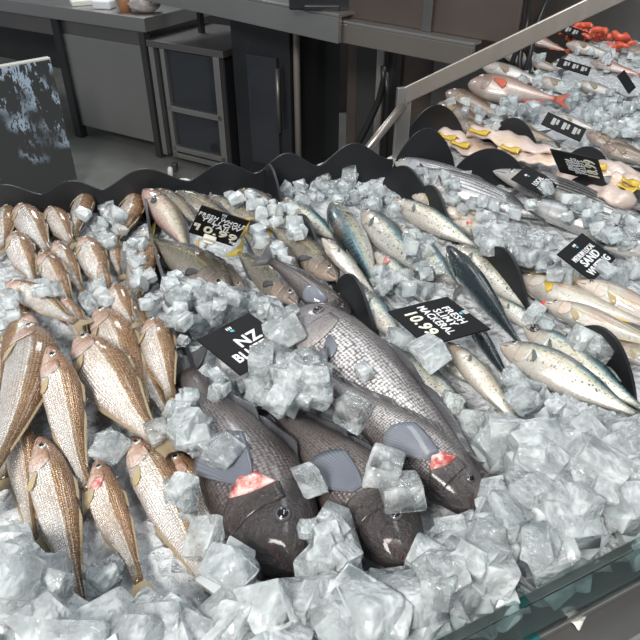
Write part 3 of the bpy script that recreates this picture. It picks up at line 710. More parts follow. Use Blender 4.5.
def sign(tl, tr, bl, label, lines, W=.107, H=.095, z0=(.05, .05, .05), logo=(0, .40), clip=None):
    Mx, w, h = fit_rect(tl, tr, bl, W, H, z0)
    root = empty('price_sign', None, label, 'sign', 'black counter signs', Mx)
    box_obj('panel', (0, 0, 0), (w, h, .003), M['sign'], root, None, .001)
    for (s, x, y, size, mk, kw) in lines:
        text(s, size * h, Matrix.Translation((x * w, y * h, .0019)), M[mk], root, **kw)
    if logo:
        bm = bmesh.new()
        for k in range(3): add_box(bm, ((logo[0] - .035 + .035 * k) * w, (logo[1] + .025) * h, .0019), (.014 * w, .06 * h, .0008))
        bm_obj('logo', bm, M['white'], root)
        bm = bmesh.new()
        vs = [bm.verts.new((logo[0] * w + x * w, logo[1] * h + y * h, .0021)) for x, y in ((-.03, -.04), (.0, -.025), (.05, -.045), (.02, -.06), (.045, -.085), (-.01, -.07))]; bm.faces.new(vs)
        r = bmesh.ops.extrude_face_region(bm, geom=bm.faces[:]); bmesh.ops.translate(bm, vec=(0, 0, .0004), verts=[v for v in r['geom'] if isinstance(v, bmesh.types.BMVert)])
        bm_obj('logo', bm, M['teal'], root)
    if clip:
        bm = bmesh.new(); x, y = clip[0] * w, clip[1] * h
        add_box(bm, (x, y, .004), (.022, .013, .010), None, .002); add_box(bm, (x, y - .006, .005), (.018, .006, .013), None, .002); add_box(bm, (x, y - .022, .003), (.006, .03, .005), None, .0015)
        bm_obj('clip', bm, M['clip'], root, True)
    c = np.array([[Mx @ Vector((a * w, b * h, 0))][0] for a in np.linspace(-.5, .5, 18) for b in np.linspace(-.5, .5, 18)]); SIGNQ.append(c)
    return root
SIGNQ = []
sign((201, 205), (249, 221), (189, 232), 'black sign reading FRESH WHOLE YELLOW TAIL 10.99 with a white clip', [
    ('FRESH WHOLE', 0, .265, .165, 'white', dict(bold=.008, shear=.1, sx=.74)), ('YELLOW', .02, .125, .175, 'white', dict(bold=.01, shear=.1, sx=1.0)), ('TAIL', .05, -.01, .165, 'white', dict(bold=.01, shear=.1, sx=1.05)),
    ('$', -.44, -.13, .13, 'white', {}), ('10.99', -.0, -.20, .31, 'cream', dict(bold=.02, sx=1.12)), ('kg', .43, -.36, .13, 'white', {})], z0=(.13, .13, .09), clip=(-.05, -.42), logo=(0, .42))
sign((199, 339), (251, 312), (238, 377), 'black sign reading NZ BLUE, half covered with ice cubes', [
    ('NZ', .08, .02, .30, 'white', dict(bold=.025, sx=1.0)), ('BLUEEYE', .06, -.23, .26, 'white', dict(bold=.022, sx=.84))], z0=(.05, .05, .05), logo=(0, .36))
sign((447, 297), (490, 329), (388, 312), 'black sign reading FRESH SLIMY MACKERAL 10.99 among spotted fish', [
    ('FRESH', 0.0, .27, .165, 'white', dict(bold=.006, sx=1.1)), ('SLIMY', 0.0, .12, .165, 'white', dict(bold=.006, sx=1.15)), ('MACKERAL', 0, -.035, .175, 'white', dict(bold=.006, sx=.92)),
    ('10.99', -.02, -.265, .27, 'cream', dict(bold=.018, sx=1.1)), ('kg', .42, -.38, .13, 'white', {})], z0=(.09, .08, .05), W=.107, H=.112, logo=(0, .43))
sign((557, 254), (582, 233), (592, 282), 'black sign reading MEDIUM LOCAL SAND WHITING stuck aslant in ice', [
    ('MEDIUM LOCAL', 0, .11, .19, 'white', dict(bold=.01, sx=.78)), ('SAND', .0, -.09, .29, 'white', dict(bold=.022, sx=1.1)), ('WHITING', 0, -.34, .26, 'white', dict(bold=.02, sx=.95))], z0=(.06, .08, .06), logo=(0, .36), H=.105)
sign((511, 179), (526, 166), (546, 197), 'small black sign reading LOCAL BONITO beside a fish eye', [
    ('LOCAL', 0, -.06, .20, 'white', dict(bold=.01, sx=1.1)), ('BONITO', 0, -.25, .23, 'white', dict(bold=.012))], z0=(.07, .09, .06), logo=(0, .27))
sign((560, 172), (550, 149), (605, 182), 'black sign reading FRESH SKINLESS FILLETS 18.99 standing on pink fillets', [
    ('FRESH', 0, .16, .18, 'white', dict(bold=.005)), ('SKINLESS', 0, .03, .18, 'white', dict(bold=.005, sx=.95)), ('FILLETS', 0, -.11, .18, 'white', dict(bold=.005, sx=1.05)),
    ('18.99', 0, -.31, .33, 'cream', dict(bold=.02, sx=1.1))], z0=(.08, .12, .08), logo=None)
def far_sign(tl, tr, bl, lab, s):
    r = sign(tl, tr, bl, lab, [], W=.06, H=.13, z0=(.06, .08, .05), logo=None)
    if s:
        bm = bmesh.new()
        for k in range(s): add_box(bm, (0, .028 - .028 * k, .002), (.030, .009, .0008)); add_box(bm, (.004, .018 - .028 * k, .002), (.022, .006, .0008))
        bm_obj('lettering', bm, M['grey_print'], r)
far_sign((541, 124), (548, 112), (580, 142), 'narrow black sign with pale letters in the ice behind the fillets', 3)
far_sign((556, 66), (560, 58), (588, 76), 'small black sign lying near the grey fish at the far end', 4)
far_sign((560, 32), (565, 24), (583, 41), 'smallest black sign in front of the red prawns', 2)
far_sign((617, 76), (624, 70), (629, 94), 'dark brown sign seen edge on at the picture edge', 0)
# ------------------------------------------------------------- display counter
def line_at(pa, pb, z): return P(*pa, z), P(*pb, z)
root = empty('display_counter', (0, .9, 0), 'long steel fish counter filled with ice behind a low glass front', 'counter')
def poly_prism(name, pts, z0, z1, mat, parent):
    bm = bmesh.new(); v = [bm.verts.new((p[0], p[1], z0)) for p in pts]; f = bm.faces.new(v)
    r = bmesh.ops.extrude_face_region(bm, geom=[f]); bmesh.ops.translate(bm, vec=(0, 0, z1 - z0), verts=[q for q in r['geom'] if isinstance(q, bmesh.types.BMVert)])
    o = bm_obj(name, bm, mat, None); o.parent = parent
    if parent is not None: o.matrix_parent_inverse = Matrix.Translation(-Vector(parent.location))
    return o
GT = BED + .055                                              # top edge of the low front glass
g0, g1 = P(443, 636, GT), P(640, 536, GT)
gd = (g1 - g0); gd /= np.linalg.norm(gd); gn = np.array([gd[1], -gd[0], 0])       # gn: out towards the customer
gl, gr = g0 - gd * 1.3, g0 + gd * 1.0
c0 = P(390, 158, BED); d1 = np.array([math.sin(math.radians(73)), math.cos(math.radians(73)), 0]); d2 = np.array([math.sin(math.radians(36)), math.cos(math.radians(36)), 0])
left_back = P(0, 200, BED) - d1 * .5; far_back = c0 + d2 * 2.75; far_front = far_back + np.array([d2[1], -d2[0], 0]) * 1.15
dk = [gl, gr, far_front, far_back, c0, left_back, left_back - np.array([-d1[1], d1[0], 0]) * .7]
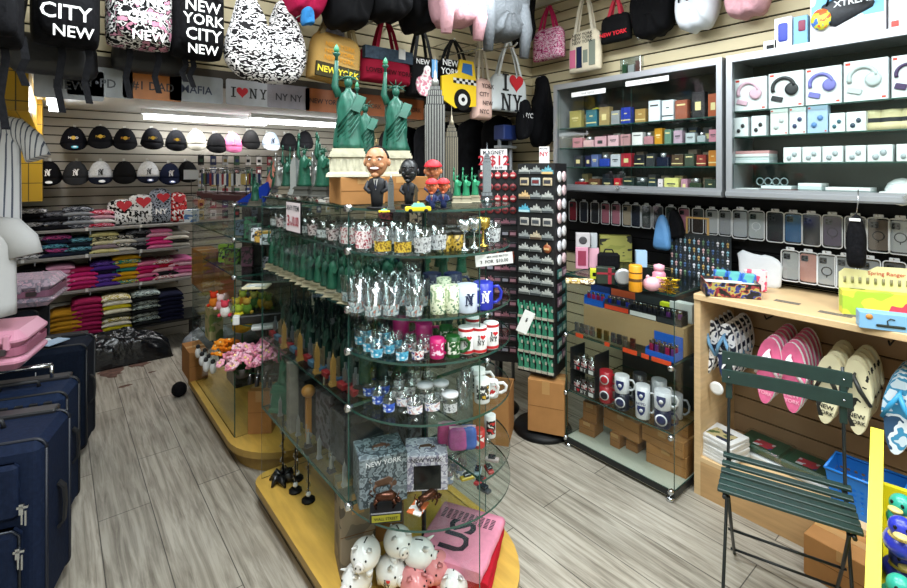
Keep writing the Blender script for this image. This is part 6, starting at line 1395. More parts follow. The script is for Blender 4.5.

_____

## PROBLEM TO SOLVE
Skip the images and write out the rest of the listing exactly.

## SOLUTION BELOW
Write part 3 of the bpy script that recreates this picture. It picks up at line 710. More parts follow. Use Blender 4.5.
def sign(tl, tr, bl, label, lines, W=.107, H=.095, z0=(.05, .05, .05), logo=(0, .40), clip=None):
    Mx, w, h = fit_rect(tl, tr, bl, W, H, z0)
    root = empty('price_sign', None, label, 'sign', 'black counter signs', Mx)
    box_obj('panel', (0, 0, 0), (w, h, .003), M['sign'], root, None, .001)
    for (s, x, y, size, mk, kw) in lines:
        text(s, size * h, Matrix.Translation((x * w, y * h, .0019)), M[mk], root, **kw)
    if logo:
        bm = bmesh.new()
        for k in range(3): add_box(bm, ((logo[0] - .035 + .035 * k) * w, (logo[1] + .025) * h, .0019), (.014 * w, .06 * h, .0008))
        bm_obj('logo', bm, M['white'], root)
        bm = bmesh.new()
        vs = [bm.verts.new((logo[0] * w + x * w, logo[1] * h + y * h, .0021)) for x, y in ((-.03, -.04), (.0, -.025), (.05, -.045), (.02, -.06), (.045, -.085), (-.01, -.07))]; bm.faces.new(vs)
        r = bmesh.ops.extrude_face_region(bm, geom=bm.faces[:]); bmesh.ops.translate(bm, vec=(0, 0, .0004), verts=[v for v in r['geom'] if isinstance(v, bmesh.types.BMVert)])
        bm_obj('logo', bm, M['teal'], root)
    if clip:
        bm = bmesh.new(); x, y = clip[0] * w, clip[1] * h
        add_box(bm, (x, y, .004), (.022, .013, .010), None, .002); add_box(bm, (x, y - .006, .005), (.018, .006, .013), None, .002); add_box(bm, (x, y - .022, .003), (.006, .03, .005), None, .0015)
        bm_obj('clip', bm, M['clip'], root, True)
    c = np.array([[Mx @ Vector((a * w, b * h, 0))][0] for a in np.linspace(-.5, .5, 18) for b in np.linspace(-.5, .5, 18)]); SIGNQ.append(c)
    return root
SIGNQ = []
sign((201, 205), (249, 221), (189, 232), 'black sign reading FRESH WHOLE YELLOW TAIL 10.99 with a white clip', [
    ('FRESH WHOLE', 0, .265, .165, 'white', dict(bold=.008, shear=.1, sx=.74)), ('YELLOW', .02, .125, .175, 'white', dict(bold=.01, shear=.1, sx=1.0)), ('TAIL', .05, -.01, .165, 'white', dict(bold=.01, shear=.1, sx=1.05)),
    ('$', -.44, -.13, .13, 'white', {}), ('10.99', -.0, -.20, .31, 'cream', dict(bold=.02, sx=1.12)), ('kg', .43, -.36, .13, 'white', {})], z0=(.13, .13, .09), clip=(-.05, -.42), logo=(0, .42))
sign((199, 339), (251, 312), (238, 377), 'black sign reading NZ BLUE, half covered with ice cubes', [
    ('NZ', .08, .02, .30, 'white', dict(bold=.025, sx=1.0)), ('BLUEEYE', .06, -.23, .26, 'white', dict(bold=.022, sx=.84))], z0=(.05, .05, .05), logo=(0, .36))
sign((447, 297), (490, 329), (388, 312), 'black sign reading FRESH SLIMY MACKERAL 10.99 among spotted fish', [
    ('FRESH', 0.0, .27, .165, 'white', dict(bold=.006, sx=1.1)), ('SLIMY', 0.0, .12, .165, 'white', dict(bold=.006, sx=1.15)), ('MACKERAL', 0, -.035, .175, 'white', dict(bold=.006, sx=.92)),
    ('10.99', -.02, -.265, .27, 'cream', dict(bold=.018, sx=1.1)), ('kg', .42, -.38, .13, 'white', {})], z0=(.09, .08, .05), W=.107, H=.112, logo=(0, .43))
sign((557, 254), (582, 233), (592, 282), 'black sign reading MEDIUM LOCAL SAND WHITING stuck aslant in ice', [
    ('MEDIUM LOCAL', 0, .11, .19, 'white', dict(bold=.01, sx=.78)), ('SAND', .0, -.09, .29, 'white', dict(bold=.022, sx=1.1)), ('WHITING', 0, -.34, .26, 'white', dict(bold=.02, sx=.95))], z0=(.06, .08, .06), logo=(0, .36), H=.105)
sign((511, 179), (526, 166), (546, 197), 'small black sign reading LOCAL BONITO beside a fish eye', [
    ('LOCAL', 0, -.06, .20, 'white', dict(bold=.01, sx=1.1)), ('BONITO', 0, -.25, .23, 'white', dict(bold=.012))], z0=(.07, .09, .06), logo=(0, .27))
sign((560, 172), (550, 149), (605, 182), 'black sign reading FRESH SKINLESS FILLETS 18.99 standing on pink fillets', [
    ('FRESH', 0, .16, .18, 'white', dict(bold=.005)), ('SKINLESS', 0, .03, .18, 'white', dict(bold=.005, sx=.95)), ('FILLETS', 0, -.11, .18, 'white', dict(bold=.005, sx=1.05)),
    ('18.99', 0, -.31, .33, 'cream', dict(bold=.02, sx=1.1))], z0=(.08, .12, .08), logo=None)
def far_sign(tl, tr, bl, lab, s):
    r = sign(tl, tr, bl, lab, [], W=.06, H=.13, z0=(.06, .08, .05), logo=None)
    if s:
        bm = bmesh.new()
        for k in range(s): add_box(bm, (0, .028 - .028 * k, .002), (.030, .009, .0008)); add_box(bm, (.004, .018 - .028 * k, .002), (.022, .006, .0008))
        bm_obj('lettering', bm, M['grey_print'], r)
far_sign((541, 124), (548, 112), (580, 142), 'narrow black sign with pale letters in the ice behind the fillets', 3)
far_sign((556, 66), (560, 58), (588, 76), 'small black sign lying near the grey fish at the far end', 4)
far_sign((560, 32), (565, 24), (583, 41), 'smallest black sign in front of the red prawns', 2)
far_sign((617, 76), (624, 70), (629, 94), 'dark brown sign seen edge on at the picture edge', 0)
# ------------------------------------------------------------- display counter
def line_at(pa, pb, z): return P(*pa, z), P(*pb, z)
root = empty('display_counter', (0, .9, 0), 'long steel fish counter filled with ice behind a low glass front', 'counter')
def poly_prism(name, pts, z0, z1, mat, parent):
    bm = bmesh.new(); v = [bm.verts.new((p[0], p[1], z0)) for p in pts]; f = bm.faces.new(v)
    r = bmesh.ops.extrude_face_region(bm, geom=[f]); bmesh.ops.translate(bm, vec=(0, 0, z1 - z0), verts=[q for q in r['geom'] if isinstance(q, bmesh.types.BMVert)])
    o = bm_obj(name, bm, mat, None); o.parent = parent
    if parent is not None: o.matrix_parent_inverse = Matrix.Translation(-Vector(parent.location))
    return o
GT = BED + .055                                              # top edge of the low front glass
g0, g1 = P(443, 636, GT), P(640, 536, GT)
gd = (g1 - g0); gd /= np.linalg.norm(gd); gn = np.array([gd[1], -gd[0], 0])       # gn: out towards the customer
gl, gr = g0 - gd * 1.3, g0 + gd * 1.0
c0 = P(390, 158, BED); d1 = np.array([math.sin(math.radians(73)), math.cos(math.radians(73)), 0]); d2 = np.array([math.sin(math.radians(36)), math.cos(math.radians(36)), 0])
left_back = P(0, 200, BED) - d1 * .5; far_back = c0 + d2 * 2.75; far_front = far_back + np.array([d2[1], -d2[0], 0]) * 1.15
dk = [gl, gr, far_front, far_back, c0, left_back, left_back - np.array([-d1[1], d1[0], 0]) * .7]
Keep writing the Blender script for this image. This is part 6, starting at line 1395. More parts follow. The script is for Blender 4.5.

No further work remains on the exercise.